>> BEGIN Supplied records

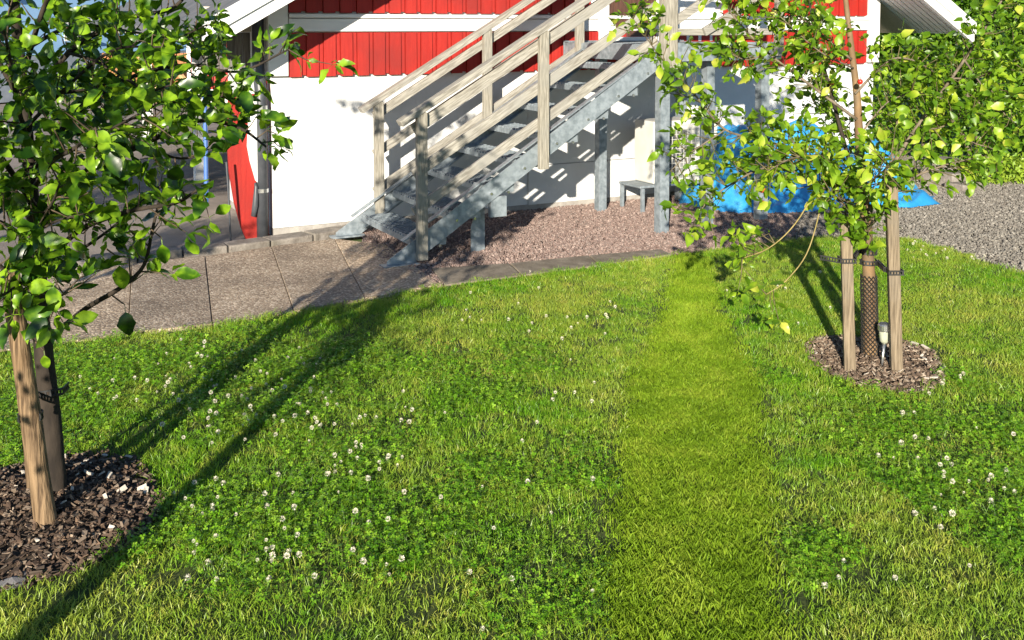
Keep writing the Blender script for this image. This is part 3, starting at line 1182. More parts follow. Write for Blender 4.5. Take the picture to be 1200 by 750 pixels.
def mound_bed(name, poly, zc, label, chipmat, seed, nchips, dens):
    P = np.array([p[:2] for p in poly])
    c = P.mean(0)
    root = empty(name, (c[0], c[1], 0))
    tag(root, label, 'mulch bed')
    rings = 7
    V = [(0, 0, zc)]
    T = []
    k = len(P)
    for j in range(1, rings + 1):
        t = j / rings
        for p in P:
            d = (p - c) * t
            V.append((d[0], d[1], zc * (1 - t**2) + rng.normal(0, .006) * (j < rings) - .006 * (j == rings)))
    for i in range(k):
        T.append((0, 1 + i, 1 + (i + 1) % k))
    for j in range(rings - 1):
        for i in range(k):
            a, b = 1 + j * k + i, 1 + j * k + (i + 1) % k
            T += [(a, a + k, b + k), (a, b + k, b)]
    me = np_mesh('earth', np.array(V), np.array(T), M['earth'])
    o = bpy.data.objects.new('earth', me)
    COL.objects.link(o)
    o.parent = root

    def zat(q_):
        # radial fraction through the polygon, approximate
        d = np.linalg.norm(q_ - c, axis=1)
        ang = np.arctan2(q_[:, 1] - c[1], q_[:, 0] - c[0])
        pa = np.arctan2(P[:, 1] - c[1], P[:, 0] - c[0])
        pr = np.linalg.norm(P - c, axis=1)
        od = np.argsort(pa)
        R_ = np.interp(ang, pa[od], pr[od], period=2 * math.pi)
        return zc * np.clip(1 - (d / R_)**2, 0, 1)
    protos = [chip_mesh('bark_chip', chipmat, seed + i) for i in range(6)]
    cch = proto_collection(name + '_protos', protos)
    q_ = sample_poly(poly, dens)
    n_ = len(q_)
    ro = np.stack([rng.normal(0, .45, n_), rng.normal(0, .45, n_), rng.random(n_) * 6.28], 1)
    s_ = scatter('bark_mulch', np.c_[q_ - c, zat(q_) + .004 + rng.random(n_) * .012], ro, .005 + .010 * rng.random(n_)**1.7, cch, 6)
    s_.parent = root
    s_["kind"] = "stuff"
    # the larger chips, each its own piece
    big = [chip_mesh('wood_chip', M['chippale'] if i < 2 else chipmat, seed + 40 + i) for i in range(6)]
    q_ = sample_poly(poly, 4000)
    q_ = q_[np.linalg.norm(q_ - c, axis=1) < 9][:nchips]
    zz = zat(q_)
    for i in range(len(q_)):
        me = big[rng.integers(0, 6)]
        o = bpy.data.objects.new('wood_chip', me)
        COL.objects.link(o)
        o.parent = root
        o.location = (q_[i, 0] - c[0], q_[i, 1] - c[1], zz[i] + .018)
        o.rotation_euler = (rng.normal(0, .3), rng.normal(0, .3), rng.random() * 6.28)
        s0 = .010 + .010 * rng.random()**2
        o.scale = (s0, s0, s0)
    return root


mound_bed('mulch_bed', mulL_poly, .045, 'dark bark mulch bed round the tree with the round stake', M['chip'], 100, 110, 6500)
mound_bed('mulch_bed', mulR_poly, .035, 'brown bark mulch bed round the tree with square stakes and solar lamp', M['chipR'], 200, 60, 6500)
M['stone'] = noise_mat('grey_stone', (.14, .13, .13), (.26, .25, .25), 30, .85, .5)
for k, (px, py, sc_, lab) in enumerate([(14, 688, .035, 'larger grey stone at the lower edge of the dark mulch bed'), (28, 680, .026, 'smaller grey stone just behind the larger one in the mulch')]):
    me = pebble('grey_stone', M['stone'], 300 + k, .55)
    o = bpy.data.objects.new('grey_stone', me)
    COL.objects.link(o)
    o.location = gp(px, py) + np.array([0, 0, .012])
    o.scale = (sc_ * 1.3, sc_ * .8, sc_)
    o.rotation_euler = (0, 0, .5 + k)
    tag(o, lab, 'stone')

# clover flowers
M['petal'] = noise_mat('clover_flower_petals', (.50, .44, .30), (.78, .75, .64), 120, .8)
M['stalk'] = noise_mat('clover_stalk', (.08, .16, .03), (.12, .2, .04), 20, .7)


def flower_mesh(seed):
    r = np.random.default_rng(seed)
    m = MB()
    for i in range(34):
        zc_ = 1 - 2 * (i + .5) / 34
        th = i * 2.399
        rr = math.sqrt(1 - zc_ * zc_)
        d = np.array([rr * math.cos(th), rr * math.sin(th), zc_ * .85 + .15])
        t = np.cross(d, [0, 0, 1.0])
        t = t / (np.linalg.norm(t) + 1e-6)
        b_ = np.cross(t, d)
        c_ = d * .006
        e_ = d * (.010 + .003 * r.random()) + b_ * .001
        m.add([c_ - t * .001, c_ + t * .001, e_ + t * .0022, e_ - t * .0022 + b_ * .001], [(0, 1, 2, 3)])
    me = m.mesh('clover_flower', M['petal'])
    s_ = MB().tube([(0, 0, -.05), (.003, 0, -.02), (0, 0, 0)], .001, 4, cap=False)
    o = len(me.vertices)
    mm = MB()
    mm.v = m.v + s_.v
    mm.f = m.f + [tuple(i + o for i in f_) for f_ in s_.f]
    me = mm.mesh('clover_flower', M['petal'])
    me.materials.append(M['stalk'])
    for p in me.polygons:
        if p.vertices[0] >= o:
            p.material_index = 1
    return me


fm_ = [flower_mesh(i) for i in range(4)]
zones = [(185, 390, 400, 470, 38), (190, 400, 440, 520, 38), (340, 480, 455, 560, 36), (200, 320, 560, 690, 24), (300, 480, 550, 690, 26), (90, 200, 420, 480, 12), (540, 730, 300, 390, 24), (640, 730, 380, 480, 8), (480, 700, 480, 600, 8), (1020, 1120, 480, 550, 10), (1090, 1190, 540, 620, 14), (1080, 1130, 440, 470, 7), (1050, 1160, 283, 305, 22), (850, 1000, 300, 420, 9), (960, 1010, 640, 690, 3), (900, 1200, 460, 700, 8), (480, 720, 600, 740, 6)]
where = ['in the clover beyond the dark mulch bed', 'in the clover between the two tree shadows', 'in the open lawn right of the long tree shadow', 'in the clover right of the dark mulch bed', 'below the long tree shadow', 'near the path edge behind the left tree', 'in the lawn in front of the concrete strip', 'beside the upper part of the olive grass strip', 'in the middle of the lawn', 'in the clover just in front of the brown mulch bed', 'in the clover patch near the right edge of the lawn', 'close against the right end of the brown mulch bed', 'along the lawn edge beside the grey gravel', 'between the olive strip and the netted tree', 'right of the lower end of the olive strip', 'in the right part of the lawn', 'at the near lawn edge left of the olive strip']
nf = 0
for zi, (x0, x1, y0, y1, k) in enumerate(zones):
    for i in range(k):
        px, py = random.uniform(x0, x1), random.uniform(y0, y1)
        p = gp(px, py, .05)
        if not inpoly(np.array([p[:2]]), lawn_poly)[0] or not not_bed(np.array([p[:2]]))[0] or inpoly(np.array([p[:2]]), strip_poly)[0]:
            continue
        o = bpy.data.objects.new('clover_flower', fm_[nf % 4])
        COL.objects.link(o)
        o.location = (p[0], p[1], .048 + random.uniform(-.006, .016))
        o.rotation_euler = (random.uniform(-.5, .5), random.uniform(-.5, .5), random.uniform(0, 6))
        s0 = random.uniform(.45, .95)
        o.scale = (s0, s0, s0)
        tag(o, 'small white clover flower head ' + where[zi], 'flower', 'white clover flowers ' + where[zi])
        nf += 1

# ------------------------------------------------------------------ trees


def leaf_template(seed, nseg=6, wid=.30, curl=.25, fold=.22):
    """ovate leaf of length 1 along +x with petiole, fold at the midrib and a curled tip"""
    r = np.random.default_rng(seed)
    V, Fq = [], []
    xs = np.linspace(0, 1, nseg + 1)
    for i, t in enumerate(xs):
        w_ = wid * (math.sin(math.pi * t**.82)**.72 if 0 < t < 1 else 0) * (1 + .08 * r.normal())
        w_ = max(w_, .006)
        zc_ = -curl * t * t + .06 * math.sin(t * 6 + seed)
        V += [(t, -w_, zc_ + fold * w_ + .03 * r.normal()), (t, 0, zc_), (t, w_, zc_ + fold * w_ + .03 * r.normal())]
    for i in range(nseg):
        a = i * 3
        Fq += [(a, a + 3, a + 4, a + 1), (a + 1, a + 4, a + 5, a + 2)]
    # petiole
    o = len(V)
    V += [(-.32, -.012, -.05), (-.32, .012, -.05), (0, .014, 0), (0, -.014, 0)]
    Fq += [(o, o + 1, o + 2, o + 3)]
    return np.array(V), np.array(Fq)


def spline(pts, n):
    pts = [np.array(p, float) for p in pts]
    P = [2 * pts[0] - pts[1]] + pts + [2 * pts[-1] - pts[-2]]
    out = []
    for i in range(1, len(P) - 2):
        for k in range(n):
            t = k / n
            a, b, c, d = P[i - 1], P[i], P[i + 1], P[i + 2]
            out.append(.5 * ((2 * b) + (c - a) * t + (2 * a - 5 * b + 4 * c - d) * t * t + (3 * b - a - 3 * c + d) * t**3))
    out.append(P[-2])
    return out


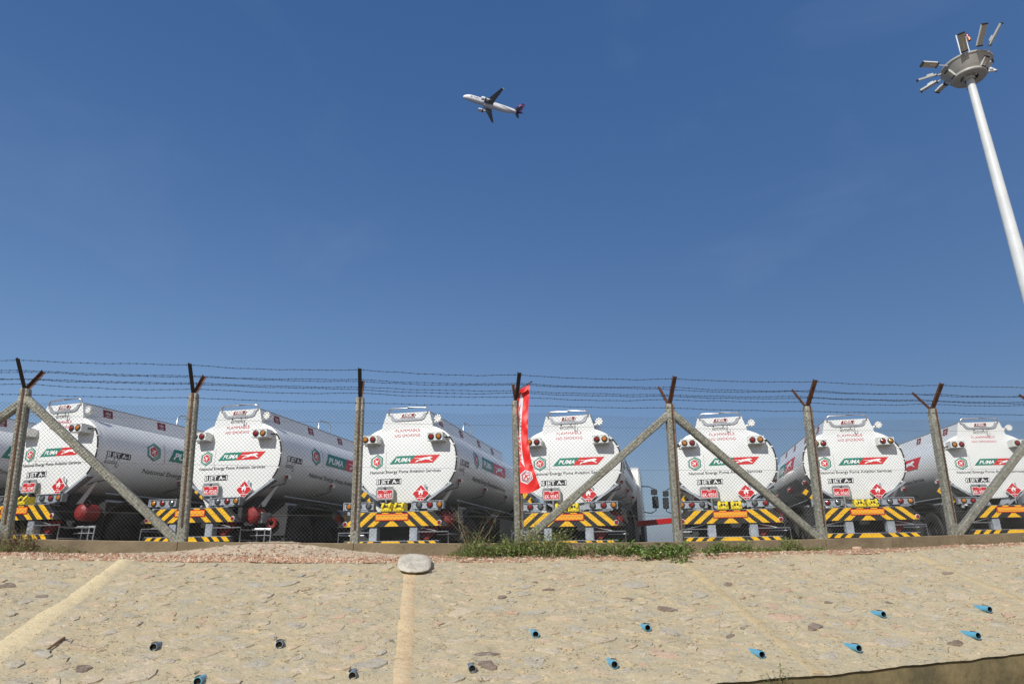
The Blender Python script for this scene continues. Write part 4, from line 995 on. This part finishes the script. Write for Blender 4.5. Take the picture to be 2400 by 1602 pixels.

>> END Supplied records

Read through the entries and copy every line that includes "pixels".

Keep writing the Blender script for this image. This is part 3, starting at line 1182. More parts follow. Write for Blender 4.5. Take the picture to be 1200 by 750 pixels.
The Blender Python script for this scene continues. Write part 4, from line 995 on. This part finishes the script. Write for Blender 4.5. Take the picture to be 2400 by 1602 pixels.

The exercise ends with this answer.